▸ Set task:
Repeat the whole listing exactly as written.

▸ Supplied data:
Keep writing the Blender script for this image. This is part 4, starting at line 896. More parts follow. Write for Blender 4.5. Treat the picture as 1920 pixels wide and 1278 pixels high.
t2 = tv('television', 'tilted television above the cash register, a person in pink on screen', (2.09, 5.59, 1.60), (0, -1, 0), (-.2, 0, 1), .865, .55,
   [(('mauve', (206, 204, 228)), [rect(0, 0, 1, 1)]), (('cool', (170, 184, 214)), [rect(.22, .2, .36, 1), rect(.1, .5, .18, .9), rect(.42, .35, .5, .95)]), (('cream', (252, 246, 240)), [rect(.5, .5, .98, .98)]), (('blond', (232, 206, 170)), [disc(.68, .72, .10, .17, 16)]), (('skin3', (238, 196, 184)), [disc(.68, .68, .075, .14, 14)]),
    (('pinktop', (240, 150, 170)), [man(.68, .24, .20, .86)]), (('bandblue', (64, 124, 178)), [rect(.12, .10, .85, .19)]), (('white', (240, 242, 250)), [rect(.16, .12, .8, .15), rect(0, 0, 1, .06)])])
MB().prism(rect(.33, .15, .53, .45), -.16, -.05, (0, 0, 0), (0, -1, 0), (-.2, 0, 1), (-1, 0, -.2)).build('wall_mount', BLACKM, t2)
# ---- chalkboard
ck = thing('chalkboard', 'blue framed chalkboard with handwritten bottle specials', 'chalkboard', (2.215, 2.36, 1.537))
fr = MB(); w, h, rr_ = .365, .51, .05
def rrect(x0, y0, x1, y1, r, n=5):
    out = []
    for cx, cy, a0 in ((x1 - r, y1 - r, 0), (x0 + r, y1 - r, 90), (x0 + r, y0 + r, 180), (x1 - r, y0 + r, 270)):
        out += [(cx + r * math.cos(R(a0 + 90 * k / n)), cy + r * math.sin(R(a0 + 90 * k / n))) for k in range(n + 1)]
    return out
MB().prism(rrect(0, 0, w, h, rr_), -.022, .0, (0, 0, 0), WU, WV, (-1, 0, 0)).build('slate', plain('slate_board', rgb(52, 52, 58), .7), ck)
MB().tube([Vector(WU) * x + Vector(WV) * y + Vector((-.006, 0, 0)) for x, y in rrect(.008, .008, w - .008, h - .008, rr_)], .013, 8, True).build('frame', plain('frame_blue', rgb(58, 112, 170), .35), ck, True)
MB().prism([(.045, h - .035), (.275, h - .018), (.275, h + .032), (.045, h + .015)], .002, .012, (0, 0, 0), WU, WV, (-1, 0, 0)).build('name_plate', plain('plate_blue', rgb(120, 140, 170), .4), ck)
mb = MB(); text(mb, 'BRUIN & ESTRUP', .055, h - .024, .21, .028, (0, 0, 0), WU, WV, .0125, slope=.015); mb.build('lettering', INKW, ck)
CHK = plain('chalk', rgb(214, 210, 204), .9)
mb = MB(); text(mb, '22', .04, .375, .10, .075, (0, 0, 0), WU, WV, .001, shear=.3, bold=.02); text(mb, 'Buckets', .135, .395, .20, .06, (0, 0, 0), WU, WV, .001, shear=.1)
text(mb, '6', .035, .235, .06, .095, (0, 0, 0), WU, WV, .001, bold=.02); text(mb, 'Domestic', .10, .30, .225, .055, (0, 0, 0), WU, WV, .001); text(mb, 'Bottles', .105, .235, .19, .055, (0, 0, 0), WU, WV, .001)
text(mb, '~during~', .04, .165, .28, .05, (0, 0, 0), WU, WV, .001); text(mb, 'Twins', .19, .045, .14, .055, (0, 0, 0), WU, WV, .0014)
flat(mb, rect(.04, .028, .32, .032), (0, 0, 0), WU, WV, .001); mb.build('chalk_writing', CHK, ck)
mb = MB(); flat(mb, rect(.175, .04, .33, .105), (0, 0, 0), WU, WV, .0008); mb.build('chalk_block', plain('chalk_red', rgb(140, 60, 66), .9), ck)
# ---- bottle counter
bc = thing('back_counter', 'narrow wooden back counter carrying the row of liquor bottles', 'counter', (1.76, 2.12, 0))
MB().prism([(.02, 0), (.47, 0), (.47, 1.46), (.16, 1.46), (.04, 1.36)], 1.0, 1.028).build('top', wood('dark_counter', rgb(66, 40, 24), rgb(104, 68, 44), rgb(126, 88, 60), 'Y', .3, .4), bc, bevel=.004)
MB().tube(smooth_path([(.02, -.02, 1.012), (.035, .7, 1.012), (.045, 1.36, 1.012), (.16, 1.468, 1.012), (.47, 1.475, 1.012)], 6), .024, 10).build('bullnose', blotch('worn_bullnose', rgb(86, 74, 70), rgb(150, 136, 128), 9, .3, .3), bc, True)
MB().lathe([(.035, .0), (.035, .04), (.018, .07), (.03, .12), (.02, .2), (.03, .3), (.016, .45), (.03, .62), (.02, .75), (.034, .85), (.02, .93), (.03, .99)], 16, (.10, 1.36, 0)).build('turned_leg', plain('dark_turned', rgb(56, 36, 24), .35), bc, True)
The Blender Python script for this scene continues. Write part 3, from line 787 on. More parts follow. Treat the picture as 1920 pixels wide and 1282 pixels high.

▸ Exercise output:
Keep writing the Blender script for this image. This is part 4, starting at line 896. More parts follow. Write for Blender 4.5. Treat the picture as 1920 pixels wide and 1278 pixels high.
t2 = tv('television', 'tilted television above the cash register, a person in pink on screen', (2.09, 5.59, 1.60), (0, -1, 0), (-.2, 0, 1), .865, .55,
   [(('mauve', (206, 204, 228)), [rect(0, 0, 1, 1)]), (('cool', (170, 184, 214)), [rect(.22, .2, .36, 1), rect(.1, .5, .18, .9), rect(.42, .35, .5, .95)]), (('cream', (252, 246, 240)), [rect(.5, .5, .98, .98)]), (('blond', (232, 206, 170)), [disc(.68, .72, .10, .17, 16)]), (('skin3', (238, 196, 184)), [disc(.68, .68, .075, .14, 14)]),
    (('pinktop', (240, 150, 170)), [man(.68, .24, .20, .86)]), (('bandblue', (64, 124, 178)), [rect(.12, .10, .85, .19)]), (('white', (240, 242, 250)), [rect(.16, .12, .8, .15), rect(0, 0, 1, .06)])])
MB().prism(rect(.33, .15, .53, .45), -.16, -.05, (0, 0, 0), (0, -1, 0), (-.2, 0, 1), (-1, 0, -.2)).build('wall_mount', BLACKM, t2)
# ---- chalkboard
ck = thing('chalkboard', 'blue framed chalkboard with handwritten bottle specials', 'chalkboard', (2.215, 2.36, 1.537))
fr = MB(); w, h, rr_ = .365, .51, .05
def rrect(x0, y0, x1, y1, r, n=5):
    out = []
    for cx, cy, a0 in ((x1 - r, y1 - r, 0), (x0 + r, y1 - r, 90), (x0 + r, y0 + r, 180), (x1 - r, y0 + r, 270)):
        out += [(cx + r * math.cos(R(a0 + 90 * k / n)), cy + r * math.sin(R(a0 + 90 * k / n))) for k in range(n + 1)]
    return out
MB().prism(rrect(0, 0, w, h, rr_), -.022, .0, (0, 0, 0), WU, WV, (-1, 0, 0)).build('slate', plain('slate_board', rgb(52, 52, 58), .7), ck)
MB().tube([Vector(WU) * x + Vector(WV) * y + Vector((-.006, 0, 0)) for x, y in rrect(.008, .008, w - .008, h - .008, rr_)], .013, 8, True).build('frame', plain('frame_blue', rgb(58, 112, 170), .35), ck, True)
MB().prism([(.045, h - .035), (.275, h - .018), (.275, h + .032), (.045, h + .015)], .002, .012, (0, 0, 0), WU, WV, (-1, 0, 0)).build('name_plate', plain('plate_blue', rgb(120, 140, 170), .4), ck)
mb = MB(); text(mb, 'BRUIN & ESTRUP', .055, h - .024, .21, .028, (0, 0, 0), WU, WV, .0125, slope=.015); mb.build('lettering', INKW, ck)
CHK = plain('chalk', rgb(214, 210, 204), .9)
mb = MB(); text(mb, '22', .04, .375, .10, .075, (0, 0, 0), WU, WV, .001, shear=.3, bold=.02); text(mb, 'Buckets', .135, .395, .20, .06, (0, 0, 0), WU, WV, .001, shear=.1)
text(mb, '6', .035, .235, .06, .095, (0, 0, 0), WU, WV, .001, bold=.02); text(mb, 'Domestic', .10, .30, .225, .055, (0, 0, 0), WU, WV, .001); text(mb, 'Bottles', .105, .235, .19, .055, (0, 0, 0), WU, WV, .001)
text(mb, '~during~', .04, .165, .28, .05, (0, 0, 0), WU, WV, .001); text(mb, 'Twins', .19, .045, .14, .055, (0, 0, 0), WU, WV, .0014)
flat(mb, rect(.04, .028, .32, .032), (0, 0, 0), WU, WV, .001); mb.build('chalk_writing', CHK, ck)
mb = MB(); flat(mb, rect(.175, .04, .33, .105), (0, 0, 0), WU, WV, .0008); mb.build('chalk_block', plain('chalk_red', rgb(140, 60, 66), .9), ck)
# ---- bottle counter
bc = thing('back_counter', 'narrow wooden back counter carrying the row of liquor bottles', 'counter', (1.76, 2.12, 0))
MB().prism([(.02, 0), (.47, 0), (.47, 1.46), (.16, 1.46), (.04, 1.36)], 1.0, 1.028).build('top', wood('dark_counter', rgb(66, 40, 24), rgb(104, 68, 44), rgb(126, 88, 60), 'Y', .3, .4), bc, bevel=.004)
MB().tube(smooth_path([(.02, -.02, 1.012), (.035, .7, 1.012), (.045, 1.36, 1.012), (.16, 1.468, 1.012), (.47, 1.475, 1.012)], 6), .024, 10).build('bullnose', blotch('worn_bullnose', rgb(86, 74, 70), rgb(150, 136, 128), 9, .3, .3), bc, True)
MB().lathe([(.035, .0), (.035, .04), (.018, .07), (.03, .12), (.02, .2), (.03, .3), (.016, .45), (.03, .62), (.02, .75), (.034, .85), (.02, .93), (.03, .99)], 16, (.10, 1.36, 0)).build('turned_leg', plain('dark_turned', rgb(56, 36, 24), .35), bc, True)
The Blender Python script for this scene continues. Write part 3, from line 787 on. More parts follow. Treat the picture as 1920 pixels wide and 1282 pixels high.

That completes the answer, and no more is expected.